[Task prompt]
Search the data below for the word "emat" and copy each line that holds it.
** begin Given data **
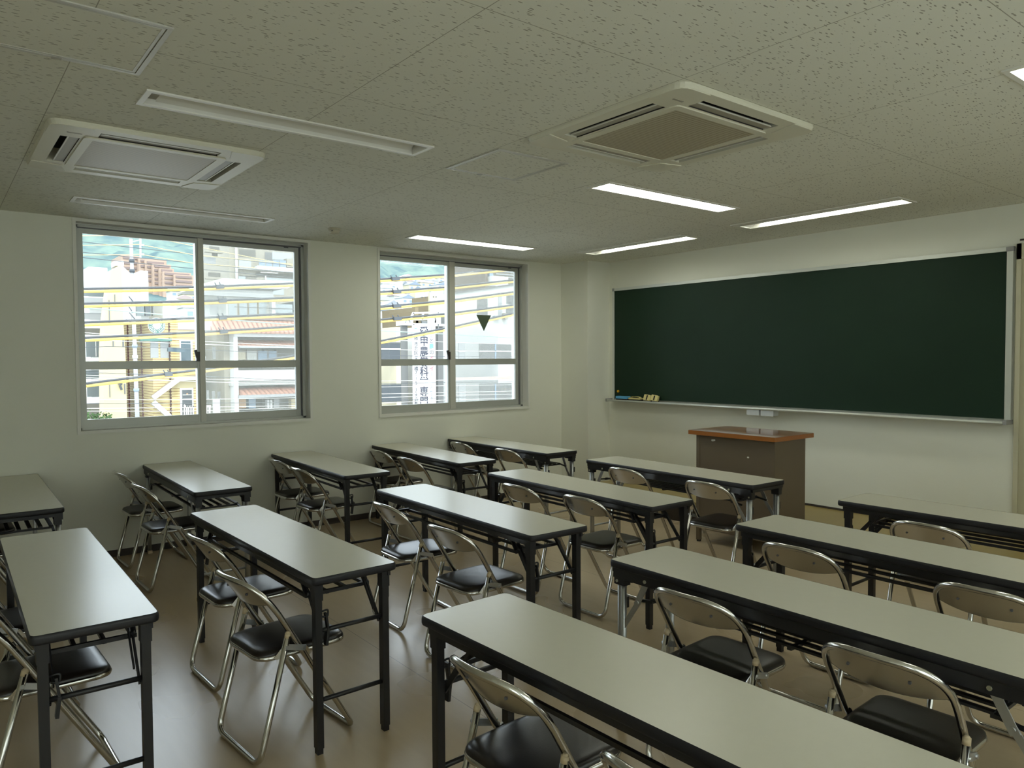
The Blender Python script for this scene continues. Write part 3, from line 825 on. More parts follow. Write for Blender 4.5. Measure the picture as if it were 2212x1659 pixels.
# ================================================================= outside
def emat(name, c, rough=.8, **k): return mat(name, c, rough, spec=.2, **k)
E_white = emat('white_render', (.46, .46, .44)); E_pale = emat('pale_render', (.36, .36, .33)); E_cream = emat('cream_render', (.40, .36, .26))
E_yellow = emat('yellow_render', (.40, .335, .19), noise=.04, nscale=.6)
E_clap = stripes_material('yellow_clapboard', (.40, .32, .15), (.20, .12, .05), .19, .05, 2, .8)
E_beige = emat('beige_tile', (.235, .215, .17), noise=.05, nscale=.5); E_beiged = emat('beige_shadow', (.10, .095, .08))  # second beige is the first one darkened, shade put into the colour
E_grey = emat('grey_panel', (.115, .115, .11)); E_lgrey = emat('light_grey_panel', (.22, .225, .22)); E_brown = emat('brown_tile', (.18, .145, .09)); E_dbrown = emat('dark_brown_tile', (.12, .10, .08))
E_glass = mat('outside_window', (.085, .10, .10), .3, spec=.5); E_glassl = mat('outside_pale_window', (.25, .28, .28), .4); E_dark = mat('outside_dark_window', (.03, .036, .04), .35)
E_tile = stripes_material('orange_roof_tile', (.30, .155, .105), (.16, .075, .05), .34, .12, 1, .8)
E_pink = emat('pink_terrace', (.30, .22, .17), noise=.06, nscale=.3); E_pinkd = emat('pink_terrace_windows', (.17, .13, .12))
E_slate = emat('slate_door', (.06, .085, .10)); E_green = emat('sign_green', (.06, .13, .11)); E_post = emat('dark_red_lattice', (.05, .02, .018))
E_pole = emat('concrete_pole', (.24, .245, .245), noise=.08, nscale=2); E_cblack = mat('cable_black', (.03, .032, .036), .5); E_cyel = mat('cable_yellow_sheath', (.42, .27, .055), .5)
E_wire = mat('wire_dark', (.035, .04, .045), .6); E_wirew = mat('wire_pale', (.42, .42, .38), .6); E_wireg = mat('wire_green', (.20, .30, .24), .6); E_wirey = mat('wire_yellow', (.42, .34, .13), .6)
E_blue = emat('blue_grey_curtain', (.17, .22, .27)); E_orange = emat('orange_curtain', (.36, .22, .12)); E_street = emat('street', (.38, .38, .37)); E_leaf = emat('shrub_leaf', (.045, .085, .03), noise=.5, nscale=3)
E_roofs = [emat('roof_grey', (.20, .21, .23)), emat('roof_blue_grey', (.16, .19, .23)), emat('roof_pale', (.32, .31, .30)), emat('roof_rose', (.26, .21, .20))]
def hill_material():
    M = bpy.data.materials.new('hazy_wooded_hill'); M.use_nodes = True
    nt = M.node_tree; N = nt.nodes; L = nt.links; b = N['Principled BSDF']; b.inputs['Roughness'].default_value = 1; b.inputs['Specular IOR Level'].default_value = 0
    tc = N.new('ShaderNodeTexCoord')
    n = N.new('ShaderNodeTexNoise'); n.inputs['Scale'].default_value = .05; n.inputs['Detail'].default_value = 8; n.inputs['Roughness'].default_value = .6; L.new(tc.outputs['Object'], n.inputs['Vector'])
    r = N.new('ShaderNodeMapRange'); r.inputs['From Min'].default_value = .35; r.inputs['From Max'].default_value = .65; L.new(n.outputs['Fac'], r.inputs['Value'])
    c = N.new('ShaderNodeMix'); c.data_type = 'RGBA'; c.inputs[6].default_value = (.070, .105, .112, 1); c.inputs[7].default_value = (.135, .180, .150, 1)  # bluish tones put the distance haze into the colour
    L.new(r.outputs[0], c.inputs[0]); L.new(c.outputs[2], b.inputs['Base Color'])
    return M
E_hill = hill_material()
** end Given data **
[Correct output]
def emat(name, c, rough=.8, **k): return mat(name, c, rough, spec=.2, **k)
E_white = emat('white_render', (.46, .46, .44)); E_pale = emat('pale_render', (.36, .36, .33)); E_cream = emat('cream_render', (.40, .36, .26))
E_yellow = emat('yellow_render', (.40, .335, .19), noise=.04, nscale=.6)
E_beige = emat('beige_tile', (.235, .215, .17), noise=.05, nscale=.5); E_beiged = emat('beige_shadow', (.10, .095, .08))  # second beige is the first one darkened, shade put into the colour
E_grey = emat('grey_panel', (.115, .115, .11)); E_lgrey = emat('light_grey_panel', (.22, .225, .22)); E_brown = emat('brown_tile', (.18, .145, .09)); E_dbrown = emat('dark_brown_tile', (.12, .10, .08))
E_pink = emat('pink_terrace', (.30, .22, .17), noise=.06, nscale=.3); E_pinkd = emat('pink_terrace_windows', (.17, .13, .12))
E_slate = emat('slate_door', (.06, .085, .10)); E_green = emat('sign_green', (.06, .13, .11)); E_post = emat('dark_red_lattice', (.05, .02, .018))
E_pole = emat('concrete_pole', (.24, .245, .245), noise=.08, nscale=2); E_cblack = mat('cable_black', (.03, .032, .036), .5); E_cyel = mat('cable_yellow_sheath', (.42, .27, .055), .5)
E_blue = emat('blue_grey_curtain', (.17, .22, .27)); E_orange = emat('orange_curtain', (.36, .22, .12)); E_street = emat('street', (.38, .38, .37)); E_leaf = emat('shrub_leaf', (.045, .085, .03), noise=.5, nscale=3)
E_roofs = [emat('roof_grey', (.20, .21, .23)), emat('roof_blue_grey', (.16, .19, .23)), emat('roof_pale', (.32, .31, .30)), emat('roof_rose', (.26, .21, .20))]